Author Bernhard Rieger, a history professor at London’s University College, dedicates this new book to his Beetle-driving parents. Naturally, he would have liked to disprove the car’s skulking significance and corroborate self-serving stories told by the German and American media in the aftermath of World War II.

But scholarship affirms the twinned origins of a sickening political agenda and the saccharine children’s game of “punch buggy.”

Elected German Chancellor in 1933, Hitler’s goals -- aside from a mass ethnic cleansing –- included giving his self-selected citizenry access to a compact car.

Hitler idolized Henry Ford, the man behind the Model T and the assembly line, who was also an outspoken anti-Semite. Rieger writes, “As early as 1922, Ford’s portrait adorned Hitler’s private office in Munich.”

In 1934, Hitler assigned Ferdinand Porsche to create “the people’s car.” The main stipulation: the sturdy vehicle must retail for less than 1,000 reichsmarks (R₥). Immediately, Hitler dispatched Porsche to Detroit to canvass Ford’s factory.

“Hitler had little direct influence on the car’s design,” Reiger writes. “The prototype’s silhouette bore no resemblance to the pencil sketch the dictator probably made during a meeting with Porsche in 1934.”

I’d feared that the Führer had achieved the ultimate touché for his art school rejection by drawing the most iconic car of all time.

Porsche was certain no one could produce or sell said car for less than 1,000 R₥. Even after 170 million R₥ was allocated to fund a production plant and prototypes were publicized, Porsche neglected to divulge the financial predicament. He never had to -- the project was tabled when the Nazis invaded Poland in 1939.
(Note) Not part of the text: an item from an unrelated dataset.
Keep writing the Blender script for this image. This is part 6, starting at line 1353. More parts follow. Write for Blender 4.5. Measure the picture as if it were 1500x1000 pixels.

At the war’s end, the Allies divided Germany into quarters and the first Beetles were produced under British supervision. Eventually, the car became a hit international export and an advertising darling.

Rieger introduces us to all the major characters in the Beetle legacy, including 90s-era Volkswagen CEO Ferdinand Piëch, Porsche's grandson, who helped launch the New Beetle in 1998. At this time, Volkswagen was producing several models, and the original Beetle was retired in 2003. Ten years later, a third, "more masculine" Beetle is hitting the highways.

You may feel better or worse about the Volkswagen brand after concluding The People's Car. I kept recalling how, about 15 years ago, women began to learn Africans might have died to obtain the stones in their cherished engagement rings, otherwise known as conflict diamonds or blood diamonds. The first time I heard a Beetle called " the Hitlermobile," I was shocked. But the association between the tyrannical leader and the "Love Bug" dilutes over the course of the book. I could see myself driving a Volkswagen someday.

Then again, I've never had a car, and I'd rather read about one than own one.